Le deluge ...
Once, when I was a sixth year student and a member of the school choir who'd been asked to provide the entertainment for a civic reception in the Glasgow City Chambers, the boy sitting next to me passed me a bit of paper bearing the words: "Après moi le déluge" = "The shower is after me". This reduced me to helpless giggles and my singing didn't quite recover that evening. I've never forgotten it.
Today I kept remembering this nonsense, 60 years later. It was raining steadily when we left the house to go to church, and lashing with considerable ferocity when we left the church to come home. I'd heard it on the roof on and off throughout the service, and that was to be the feature of the rest of the day until teatime. Everyone is looking so grim here these days, everyone is sick of it. It's no longer a joke.
Actually I had a good morning, rain or no. I was preaching at church, and though I felt my basic thrust was distinctly theology-light, I also felt I had something to say that I really wanted to say. The best bit was peoples' reaction, and a visitor asked if I had a copy that she could take away with her. It's a huge privilege to do this thing, and if fair kept me going afterwards. In fact, it was a great service all round, with a real buzz and a good bunch of laity making up for the lack of a priest just now.
We came home damp and exhausted, and fell on our (strong) coffee as if dying. And apart from changing out of the wet but civilised shoes, I stayed that way till after 3pm, eating lunch, reading the paper, falling asleep. When I roused myself I made some bread for tomorrow's lunch while Himself washed the bathroom floor. (I know.

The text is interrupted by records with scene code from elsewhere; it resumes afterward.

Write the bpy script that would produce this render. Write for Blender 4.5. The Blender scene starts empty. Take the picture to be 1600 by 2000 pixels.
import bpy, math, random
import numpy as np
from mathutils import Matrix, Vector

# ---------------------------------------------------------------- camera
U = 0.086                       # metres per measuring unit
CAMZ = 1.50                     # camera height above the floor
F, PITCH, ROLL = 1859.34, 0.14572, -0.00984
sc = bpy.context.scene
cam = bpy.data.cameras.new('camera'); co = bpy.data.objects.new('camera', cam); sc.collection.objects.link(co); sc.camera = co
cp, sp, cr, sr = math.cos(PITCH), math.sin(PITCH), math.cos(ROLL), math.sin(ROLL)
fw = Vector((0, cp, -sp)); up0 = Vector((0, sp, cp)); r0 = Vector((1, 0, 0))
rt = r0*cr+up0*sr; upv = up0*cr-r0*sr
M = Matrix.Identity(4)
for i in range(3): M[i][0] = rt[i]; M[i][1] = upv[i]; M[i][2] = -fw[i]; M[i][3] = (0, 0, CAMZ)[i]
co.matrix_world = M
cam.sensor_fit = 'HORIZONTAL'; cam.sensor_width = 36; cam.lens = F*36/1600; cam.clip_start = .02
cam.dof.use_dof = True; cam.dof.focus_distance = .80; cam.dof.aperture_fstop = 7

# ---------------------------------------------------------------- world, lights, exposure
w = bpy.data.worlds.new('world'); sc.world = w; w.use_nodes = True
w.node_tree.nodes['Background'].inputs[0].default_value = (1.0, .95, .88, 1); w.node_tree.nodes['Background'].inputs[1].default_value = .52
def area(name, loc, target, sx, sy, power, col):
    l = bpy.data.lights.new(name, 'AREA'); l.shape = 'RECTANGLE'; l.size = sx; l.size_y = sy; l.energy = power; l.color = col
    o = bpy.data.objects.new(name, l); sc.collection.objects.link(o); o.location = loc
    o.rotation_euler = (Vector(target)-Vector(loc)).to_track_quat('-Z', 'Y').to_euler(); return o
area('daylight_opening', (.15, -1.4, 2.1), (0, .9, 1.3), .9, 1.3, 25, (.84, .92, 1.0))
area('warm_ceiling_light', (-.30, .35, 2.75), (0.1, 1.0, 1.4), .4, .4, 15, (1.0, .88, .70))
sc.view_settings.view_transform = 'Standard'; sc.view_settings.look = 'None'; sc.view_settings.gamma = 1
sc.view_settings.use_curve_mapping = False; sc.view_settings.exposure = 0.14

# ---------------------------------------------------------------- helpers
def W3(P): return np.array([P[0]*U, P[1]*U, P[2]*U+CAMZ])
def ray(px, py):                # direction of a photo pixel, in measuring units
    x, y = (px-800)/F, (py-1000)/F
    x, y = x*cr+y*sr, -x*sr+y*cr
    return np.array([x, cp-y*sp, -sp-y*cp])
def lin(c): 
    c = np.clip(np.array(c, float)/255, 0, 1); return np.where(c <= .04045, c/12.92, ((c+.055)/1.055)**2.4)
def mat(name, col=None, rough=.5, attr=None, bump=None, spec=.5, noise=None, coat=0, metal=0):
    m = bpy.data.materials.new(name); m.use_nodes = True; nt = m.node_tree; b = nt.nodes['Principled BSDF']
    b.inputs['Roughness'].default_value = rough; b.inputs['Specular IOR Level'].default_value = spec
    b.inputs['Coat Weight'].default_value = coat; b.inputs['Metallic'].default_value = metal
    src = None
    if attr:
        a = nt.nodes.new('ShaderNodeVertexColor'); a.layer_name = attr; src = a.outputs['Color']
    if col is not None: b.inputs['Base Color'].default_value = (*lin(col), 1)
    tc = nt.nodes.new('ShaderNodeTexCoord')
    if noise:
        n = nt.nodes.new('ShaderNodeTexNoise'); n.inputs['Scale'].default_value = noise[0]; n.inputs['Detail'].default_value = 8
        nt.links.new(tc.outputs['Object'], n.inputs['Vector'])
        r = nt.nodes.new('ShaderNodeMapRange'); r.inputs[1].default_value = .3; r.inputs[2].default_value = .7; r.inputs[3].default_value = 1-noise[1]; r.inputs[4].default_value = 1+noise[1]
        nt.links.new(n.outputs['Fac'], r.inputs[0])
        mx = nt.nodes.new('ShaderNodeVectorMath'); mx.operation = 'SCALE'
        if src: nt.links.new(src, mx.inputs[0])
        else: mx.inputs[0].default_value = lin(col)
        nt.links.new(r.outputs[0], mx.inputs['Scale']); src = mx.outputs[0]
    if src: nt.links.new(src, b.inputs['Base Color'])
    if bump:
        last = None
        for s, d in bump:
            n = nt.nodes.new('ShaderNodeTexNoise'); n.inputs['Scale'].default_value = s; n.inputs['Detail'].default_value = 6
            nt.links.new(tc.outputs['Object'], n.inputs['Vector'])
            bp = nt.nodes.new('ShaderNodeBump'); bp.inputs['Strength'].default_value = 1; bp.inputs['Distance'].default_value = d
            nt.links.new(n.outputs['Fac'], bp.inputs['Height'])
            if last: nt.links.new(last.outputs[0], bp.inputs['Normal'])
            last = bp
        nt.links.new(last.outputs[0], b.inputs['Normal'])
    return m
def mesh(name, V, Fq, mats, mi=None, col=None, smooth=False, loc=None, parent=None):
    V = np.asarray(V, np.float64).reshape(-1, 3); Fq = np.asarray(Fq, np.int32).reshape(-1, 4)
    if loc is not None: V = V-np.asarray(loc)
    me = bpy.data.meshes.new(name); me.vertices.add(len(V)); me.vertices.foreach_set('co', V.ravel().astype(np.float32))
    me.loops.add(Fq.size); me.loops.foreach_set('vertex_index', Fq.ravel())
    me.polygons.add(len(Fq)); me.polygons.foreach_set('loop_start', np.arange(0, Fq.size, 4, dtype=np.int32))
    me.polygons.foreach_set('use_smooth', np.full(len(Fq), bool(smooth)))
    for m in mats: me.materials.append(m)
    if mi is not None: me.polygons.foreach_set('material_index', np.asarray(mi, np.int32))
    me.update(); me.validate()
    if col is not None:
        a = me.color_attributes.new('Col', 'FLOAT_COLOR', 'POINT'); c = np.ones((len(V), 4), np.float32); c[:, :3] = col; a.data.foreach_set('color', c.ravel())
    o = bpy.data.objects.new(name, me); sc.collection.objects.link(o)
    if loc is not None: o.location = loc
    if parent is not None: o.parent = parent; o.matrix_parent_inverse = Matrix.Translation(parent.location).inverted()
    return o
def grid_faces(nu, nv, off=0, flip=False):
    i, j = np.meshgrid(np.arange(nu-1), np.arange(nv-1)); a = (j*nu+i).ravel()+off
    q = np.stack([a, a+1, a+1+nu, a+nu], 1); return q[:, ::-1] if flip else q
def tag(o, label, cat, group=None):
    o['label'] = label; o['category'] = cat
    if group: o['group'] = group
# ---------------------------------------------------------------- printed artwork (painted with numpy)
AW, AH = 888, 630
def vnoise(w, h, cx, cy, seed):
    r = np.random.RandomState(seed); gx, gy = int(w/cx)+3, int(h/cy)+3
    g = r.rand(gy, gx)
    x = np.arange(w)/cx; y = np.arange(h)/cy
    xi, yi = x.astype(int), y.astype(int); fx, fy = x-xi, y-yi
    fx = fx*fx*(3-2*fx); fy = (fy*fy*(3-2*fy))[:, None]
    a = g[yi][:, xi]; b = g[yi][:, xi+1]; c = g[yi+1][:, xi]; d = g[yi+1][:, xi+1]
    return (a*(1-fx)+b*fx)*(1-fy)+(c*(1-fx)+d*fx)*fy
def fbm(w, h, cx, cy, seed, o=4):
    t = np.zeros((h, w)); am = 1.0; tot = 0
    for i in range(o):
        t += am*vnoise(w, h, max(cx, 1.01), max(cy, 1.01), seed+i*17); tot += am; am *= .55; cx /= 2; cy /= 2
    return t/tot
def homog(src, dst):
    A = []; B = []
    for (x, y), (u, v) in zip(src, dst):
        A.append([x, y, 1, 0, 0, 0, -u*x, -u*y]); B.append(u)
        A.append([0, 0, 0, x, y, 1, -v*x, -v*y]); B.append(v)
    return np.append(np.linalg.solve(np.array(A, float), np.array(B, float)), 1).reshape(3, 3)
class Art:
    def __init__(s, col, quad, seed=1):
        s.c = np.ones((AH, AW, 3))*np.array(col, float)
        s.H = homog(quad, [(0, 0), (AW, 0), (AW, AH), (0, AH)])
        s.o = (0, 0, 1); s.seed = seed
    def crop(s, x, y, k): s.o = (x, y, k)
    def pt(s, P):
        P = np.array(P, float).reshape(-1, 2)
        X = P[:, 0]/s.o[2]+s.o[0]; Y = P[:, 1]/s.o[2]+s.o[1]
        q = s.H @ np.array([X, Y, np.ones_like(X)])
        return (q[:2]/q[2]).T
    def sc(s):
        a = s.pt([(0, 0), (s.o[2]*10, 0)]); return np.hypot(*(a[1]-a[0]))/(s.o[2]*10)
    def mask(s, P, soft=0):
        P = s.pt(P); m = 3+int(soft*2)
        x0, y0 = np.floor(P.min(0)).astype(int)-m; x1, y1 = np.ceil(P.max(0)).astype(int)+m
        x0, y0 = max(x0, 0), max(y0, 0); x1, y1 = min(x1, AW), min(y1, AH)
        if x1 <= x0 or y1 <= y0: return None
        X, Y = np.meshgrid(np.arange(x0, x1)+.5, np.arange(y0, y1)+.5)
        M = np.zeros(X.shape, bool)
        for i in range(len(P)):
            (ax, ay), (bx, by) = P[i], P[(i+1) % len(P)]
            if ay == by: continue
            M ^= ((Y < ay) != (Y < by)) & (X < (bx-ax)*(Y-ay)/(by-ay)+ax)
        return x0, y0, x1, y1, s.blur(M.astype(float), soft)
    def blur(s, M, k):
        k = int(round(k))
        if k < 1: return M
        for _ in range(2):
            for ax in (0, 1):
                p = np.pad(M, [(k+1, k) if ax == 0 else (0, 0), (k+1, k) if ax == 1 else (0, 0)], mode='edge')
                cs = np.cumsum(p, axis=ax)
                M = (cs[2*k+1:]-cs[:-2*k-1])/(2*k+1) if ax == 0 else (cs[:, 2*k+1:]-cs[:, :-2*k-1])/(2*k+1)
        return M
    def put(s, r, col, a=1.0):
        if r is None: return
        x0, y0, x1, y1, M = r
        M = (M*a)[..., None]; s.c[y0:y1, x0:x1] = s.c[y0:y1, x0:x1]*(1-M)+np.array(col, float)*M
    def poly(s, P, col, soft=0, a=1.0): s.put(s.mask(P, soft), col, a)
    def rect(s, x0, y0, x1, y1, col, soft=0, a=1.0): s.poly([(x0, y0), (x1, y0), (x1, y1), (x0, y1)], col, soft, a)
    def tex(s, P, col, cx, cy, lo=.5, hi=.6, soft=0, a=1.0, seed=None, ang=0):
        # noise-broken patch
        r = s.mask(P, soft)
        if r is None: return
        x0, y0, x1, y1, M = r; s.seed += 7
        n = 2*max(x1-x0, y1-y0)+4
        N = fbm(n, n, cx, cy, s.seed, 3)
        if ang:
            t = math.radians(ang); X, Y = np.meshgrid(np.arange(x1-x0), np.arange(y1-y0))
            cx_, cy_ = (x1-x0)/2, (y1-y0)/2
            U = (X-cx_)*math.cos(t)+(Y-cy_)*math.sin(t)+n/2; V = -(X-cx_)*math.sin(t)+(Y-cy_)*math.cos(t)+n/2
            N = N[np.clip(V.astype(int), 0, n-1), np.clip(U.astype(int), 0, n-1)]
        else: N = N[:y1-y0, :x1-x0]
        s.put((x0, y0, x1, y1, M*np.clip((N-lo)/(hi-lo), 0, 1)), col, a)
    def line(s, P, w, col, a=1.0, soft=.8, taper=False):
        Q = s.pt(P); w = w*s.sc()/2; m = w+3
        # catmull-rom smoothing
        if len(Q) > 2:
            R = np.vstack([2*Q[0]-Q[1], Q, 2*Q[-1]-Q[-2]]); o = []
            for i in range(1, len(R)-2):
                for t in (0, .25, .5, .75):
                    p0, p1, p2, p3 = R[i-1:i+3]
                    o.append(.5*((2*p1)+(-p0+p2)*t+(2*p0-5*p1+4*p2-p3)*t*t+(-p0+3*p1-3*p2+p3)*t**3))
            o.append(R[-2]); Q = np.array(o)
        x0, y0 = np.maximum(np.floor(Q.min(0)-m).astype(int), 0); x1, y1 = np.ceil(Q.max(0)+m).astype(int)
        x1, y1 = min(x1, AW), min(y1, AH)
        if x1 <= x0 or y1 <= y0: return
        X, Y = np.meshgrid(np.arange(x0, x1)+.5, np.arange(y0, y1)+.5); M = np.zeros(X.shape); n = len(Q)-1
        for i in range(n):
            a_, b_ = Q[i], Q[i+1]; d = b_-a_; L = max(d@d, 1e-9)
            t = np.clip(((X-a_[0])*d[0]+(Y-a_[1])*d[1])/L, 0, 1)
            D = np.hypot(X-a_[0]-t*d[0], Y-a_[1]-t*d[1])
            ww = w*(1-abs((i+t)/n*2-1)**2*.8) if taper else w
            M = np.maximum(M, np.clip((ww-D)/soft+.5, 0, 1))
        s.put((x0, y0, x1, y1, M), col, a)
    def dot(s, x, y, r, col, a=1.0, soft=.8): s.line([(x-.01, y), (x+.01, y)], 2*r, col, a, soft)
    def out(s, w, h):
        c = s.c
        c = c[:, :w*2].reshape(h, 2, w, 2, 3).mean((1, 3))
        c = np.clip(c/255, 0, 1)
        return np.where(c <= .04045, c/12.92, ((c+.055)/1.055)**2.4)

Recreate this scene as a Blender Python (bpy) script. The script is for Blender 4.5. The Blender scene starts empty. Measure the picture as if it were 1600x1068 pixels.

Don't ask.)
And then the rain stopped.
By this time it was after 5pm, but we piled into waterproofs and set off briskly to shake off the torpor. The West Bay beach was lined with a new carpet of seaweed - the fat brown ribbons - among which some fastidious-looking seagulls were pacing. There were suddenly people, dogs, children on little bikes - everyone coming out now that it was safe to do so - and people smiled at strangers, greeted them, talked to them about the weather, about how they'd just arrived for a wee holiday ...
And then home for a delayed dinner - and a surprise catch-up on Messenger with the widow of the rector of Holy Trinity who was really responsible for our moving here in 1974. I'd noticed her name in the church visitors' book and went burrowing in Facebook - and she messaged me as a result of a question I'd left on a local page. I've only met her once, briefly, when he was in Worcester Cathedral, so it was a pretty extraordinary conversation, in which I was able to tell her that Himself had written a Mass setting in her husband's memory.
And that was that, really, except for watching The Planets from the Proms and falling asleep during the news. Again.
Photo illustrates the difficulties of worshipping in what is essentially a cave on a damp hillside - try cleaning a windowsill like this!